Political groups in the EP are a "key entry point to the various aspects of parliamentary work" (Vauchez, 2020). They play a variety of roles: on the inside, they act as "banks of political resources" (Beauvallet, 2015) for MEPs and their staff, ensuring the convertibility of national political capitals and their (re)distribution amongst the members of the group; on the outside, they regulate the power distribution (positions, reports, etc.) within the Parliament.
The political groups are perceived by some of the smaller actors as domination tools by the bigger groups, EPP and S&D. The procedural rules of parliamentary work, partially inherited from the non-elected European Assembly (Cohen, 1997), bear the mark of the primacy of socio-democrats and christian-democrats on European politics, and ensure the control of bigger groups over the prestige and power positions (Vauchez, 2020).

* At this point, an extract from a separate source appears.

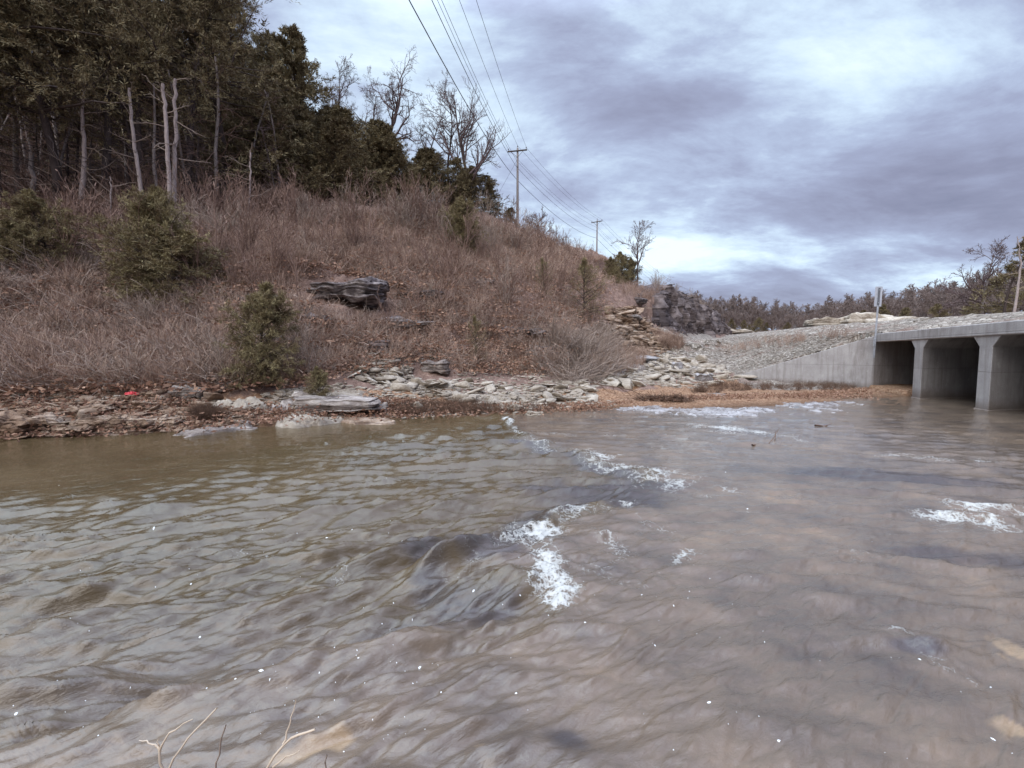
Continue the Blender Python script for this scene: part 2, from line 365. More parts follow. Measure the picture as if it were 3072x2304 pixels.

Adopting a sociohistorical point of view, this paper will analyse the construction of a political group, looking at the dynamics of competition and arrangements that characterize the power plays between actors and sub-groups of actors in the group. To do so, I will compare the formation of the Green group in 1989, when the ecologist group became autonomous, and in 1999, when it started to professionalize and develop a body of permanent staff. Based on a mixed-method approach (75 interviews, a prosopographical database, archives, ethnography), the paper will first analyse the political competition between the green group actors for the most central positions. I will then look at various ways of resistance used to circumvent d'Hondt's inequal rules, within the Green group through a parallel organisation of redistribution of the political resources, and outside the group through an attempt to create an "anti d’Hondt group" in 1999.